═══ Dataset excerpt ═══

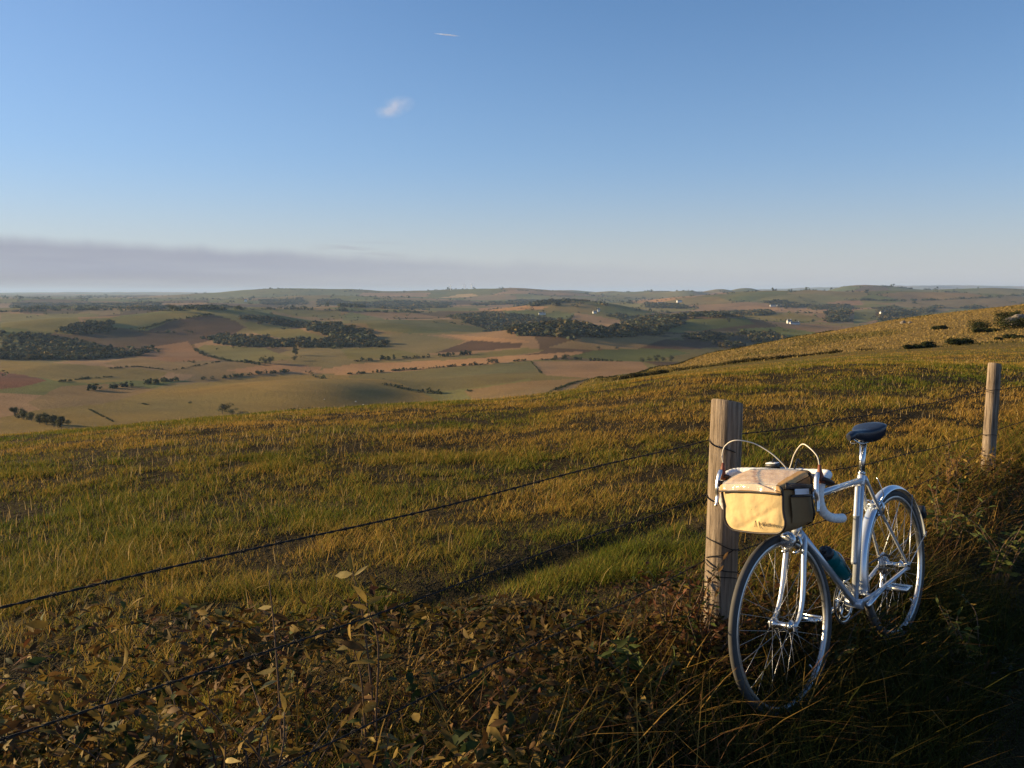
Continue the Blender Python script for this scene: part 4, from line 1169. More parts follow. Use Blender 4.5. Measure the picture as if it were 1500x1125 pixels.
# a leaf : folded along the midrib, tip drooping
_LS = np.array([(0, 0, 0), (.3, .2, .05), (.62, .21, .05), (1, 0, -.06), (.62, -.21, .05), (.3, -.2, .05), (.32, 0, .0), (.65, 0, -.01)])
_LF = [np.array([(0, 1, 6)]), np.array([(1, 2, 7, 6)]), np.array([(2, 3, 7)]), np.array([(3, 4, 7)]), np.array([(4, 5, 6, 7)]), np.array([(5, 0, 6)])]
def leaf_mesh(P, D, Nn, L, W, col, droop):
    """leaves at P pointing along D with normals about Nn"""
    n = len(P); D = nrm(D); S = nrm(np.cross(Nn, D)); U = np.cross(D, S)
    T = _LS[None].repeat(n, 0).copy()
    x = T[..., 0] * L[:, None]; y = T[..., 1] * W[:, None] * 2.2; z = T[..., 2] * W[:, None] * 2 - droop[:, None] * (T[..., 0] ** 2) * L[:, None]
    V = P[:, None] + x[..., None] * D[:, None] + y[..., None] * S[:, None] + z[..., None] * U[:, None]
    base = (np.arange(n) * 8)[:, None]
    F = [(base + f) for f in _LF]
    return V.reshape(-1, 3), F, np.repeat(col[:, None], 8, 1).reshape(-1, 3)
def rdir(n, g, zbias=0):
    d = g.normal(size=(n, 3)); d[:, 2] += zbias
    return nrm(d)

LEAFGOLD, LEAFBROWN, LEAFGREEN, LEAFRED, LEAFPALE = map(np.array, [(.24, .155, .035), (.14, .075, .025), (.055, .07, .016), (.14, .055, .024), (.36, .27, .10)])
def undergrowth():
    g = np.random.default_rng(14)
    Vs, Fs, Cs, off = [], [], [], 0
    def emit(V, F, Cc):
        nonlocal off
        Vs.append(V); Cs.append(Cc); Fs.extend([f + off for f in F]); off += len(V)
    for n, umin, umax, vmin, vmax, hmax, L0, mixs in ((26000, -3.6, -.1, -.2, 1.4, .56, .044, (.40, .38, .19, .03)), (7000, -.4, .9, -.3, .45, .34, .032, (.15, .45, .25, .15)), (9000, .2, 6, -2.6, .35, .22, .036, (.12, .2, .6, .08)), (3500, 3, 14, -1.6, .3, .32, .045, (.2, .3, .42, .08)), (3500, -3, 1.2, -2.6, -.4, .16, .034, (.1, .25, .58, .07))):
        u = g.uniform(umin, umax, n); v = g.uniform(vmin, vmax, n)
        x = FN[0] + u * FD[0] + v * FNV[0]; y = FN[1] + u * FD[1] + v * FNV[1]
        keep = (y > 1.1) & (np.abs(x / np.maximum(y, .1)) < .8) & (g.random(n) < np.clip(.5 + 1.1 * fbm(x, y, .42, 95, 3), .04, 1))
        x, y = x[keep], y[keep]; m = len(x)
        uu, vv = fence_uv(x, y)
        top = hmax * (np.interp(uu, [-3.6, -1.7, -1.1, -.5, 0], [1, 1, .75, .36, .3]) if hmax == .56 else 1.0) * np.clip(.6 + .8 * fbm(x, y, .5, 96, 3), .15, 1.3)
        z = terrain(x, y) + top * g.random(m) ** .7
        k = g.choice(4, m, p=mixs)
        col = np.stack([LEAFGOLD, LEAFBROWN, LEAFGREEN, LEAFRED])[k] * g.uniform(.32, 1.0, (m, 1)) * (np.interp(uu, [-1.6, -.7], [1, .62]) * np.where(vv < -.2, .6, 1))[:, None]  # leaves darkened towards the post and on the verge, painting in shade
        L = L0 * g.uniform(.5, 1.5, m)
        D = rdir(m, g); D[:, 2] *= .5
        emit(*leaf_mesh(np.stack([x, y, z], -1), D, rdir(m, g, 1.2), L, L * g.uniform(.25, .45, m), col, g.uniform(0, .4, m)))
    # dead stems and runners that carry them
    n = 5200; u = g.uniform(-3.6, 6, n) ; v = g.uniform(-.5, 1.0, n)
    x = FN[0] + u * FD[0] + v * FNV[0]; y = FN[1] + u * FD[1] + v * FNV[1]
    k = (y > 1.1) & (np.abs(x / np.maximum(y, .1)) < .8) & (v < np.interp(u, [-1.5, 0], [1.1, .4])); x, y, u = x[k], y[k], u[k]; m = len(x)
    emit(*blade_mesh(np.stack([x, y, terrain(x, y) - .01], -1), np.interp(u, [-3, -1, 0], [.40, .26, .24]) * g.uniform(.5, 1.4, m), g.uniform(.003, .0055, m), g.uniform(0, 6.28, m), g.uniform(0, .9, m), g.uniform(0, 1.1, m), np.where(g.random((m, 1)) < .5, RUST * .7, GOLD * .7), 3))
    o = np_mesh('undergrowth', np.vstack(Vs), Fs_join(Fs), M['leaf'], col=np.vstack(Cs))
    tag(o, 'tangled low brambles, dock and fallen leaves along the foot of the fence', 'undergrowth', kind='stuff')

def shoot(name, label, cat, u, v, h, nst, leafL, pal, seed, spread=.25, group=None, pairs=9):
    """a bushy plant: several arching stems that carry alternate leaves"""
    g = np.random.default_rng(seed)
    x, y = FN[0] + u * FD[0] + v * FNV[0], FN[1] + u * FD[1] + v * FNV[1]
    o = empty(name, (x, y, float(terrain(x, y)))); tag(o, label, cat, group)
    sm = MB(); P, D, L, K = [], [], [], []
    for s in range(nst):
        a = g.uniform(0, 6.28); hh = h * g.uniform(.55, 1.0) if s else h; sp = spread * h * g.uniform(.2, 1)
        b = np.array([g.normal(0, .04), g.normal(0, .04), -.02])
        path = spline([b, b + [sp * .2 * math.cos(a), sp * .2 * math.sin(a), hh * .4], b + [sp * .6 * math.cos(a) + g.normal(0, .02), sp * .6 * math.sin(a), hh * .78], b + [sp * 1.15 * math.cos(a), sp * 1.15 * math.sin(a), hh]], 6)
        MB().tube(path, np.linspace(.0045, .0014, len(path)), 5).build('stem', M['stem'], o)
        for q in range(pairs):
            t = .22 + .78 * (q + .5) / pairs; i = min(int(t * (len(path) - 1)), len(path) - 2)
            for sd in (0, 1):
                if g.random() < .18: continue
                an = q * 2.4 + sd * np.pi + g.normal(0, .3)
                P.append(path[i] + (path[i + 1] - path[i]) * g.random()); D.append([math.cos(an), math.sin(an), g.normal(.15, .35)])
                L.append(leafL * g.uniform(.6, 1.25) * (1.1 - .4 * t)); K.append(g.integers(len(pal)))
        P.append(path[-1]); D.append(path[-1] - path[-3]); L.append(leafL * .8); K.append(0)
    P, D, L, K = np.array(P), nrm(np.array(D)), np.array(L), np.array(K)
    n = len(P)
    V, F, Cc = leaf_mesh(P, D, rdir(n, g, 1.0), L, L * g.uniform(.24, .36, n), np.array(pal)[K] * g.uniform(.65, 1.25, (n, 1)), g.uniform(0, .6, n))
    np_mesh('foliage', V, Fs_join(F), M['leaf'], o, Cc)
    return o

field_grass(); moor_grass(); verge_grass(); undergrowth()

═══

Transcribe the opening line of the listing above, please, and every line after it through the line with "return nrm(d)", word for word, without pictures.

Continue the Blender Python script for this scene: part 4, from line 1169. More parts follow. Use Blender 4.5. Measure the picture as if it were 1500x1125 pixels.
# a leaf : folded along the midrib, tip drooping
_LS = np.array([(0, 0, 0), (.3, .2, .05), (.62, .21, .05), (1, 0, -.06), (.62, -.21, .05), (.3, -.2, .05), (.32, 0, .0), (.65, 0, -.01)])
_LF = [np.array([(0, 1, 6)]), np.array([(1, 2, 7, 6)]), np.array([(2, 3, 7)]), np.array([(3, 4, 7)]), np.array([(4, 5, 6, 7)]), np.array([(5, 0, 6)])]
def leaf_mesh(P, D, Nn, L, W, col, droop):
    """leaves at P pointing along D with normals about Nn"""
    n = len(P); D = nrm(D); S = nrm(np.cross(Nn, D)); U = np.cross(D, S)
    T = _LS[None].repeat(n, 0).copy()
    x = T[..., 0] * L[:, None]; y = T[..., 1] * W[:, None] * 2.2; z = T[..., 2] * W[:, None] * 2 - droop[:, None] * (T[..., 0] ** 2) * L[:, None]
    V = P[:, None] + x[..., None] * D[:, None] + y[..., None] * S[:, None] + z[..., None] * U[:, None]
    base = (np.arange(n) * 8)[:, None]
    F = [(base + f) for f in _LF]
    return V.reshape(-1, 3), F, np.repeat(col[:, None], 8, 1).reshape(-1, 3)
def rdir(n, g, zbias=0):
    d = g.normal(size=(n, 3)); d[:, 2] += zbias
    return nrm(d)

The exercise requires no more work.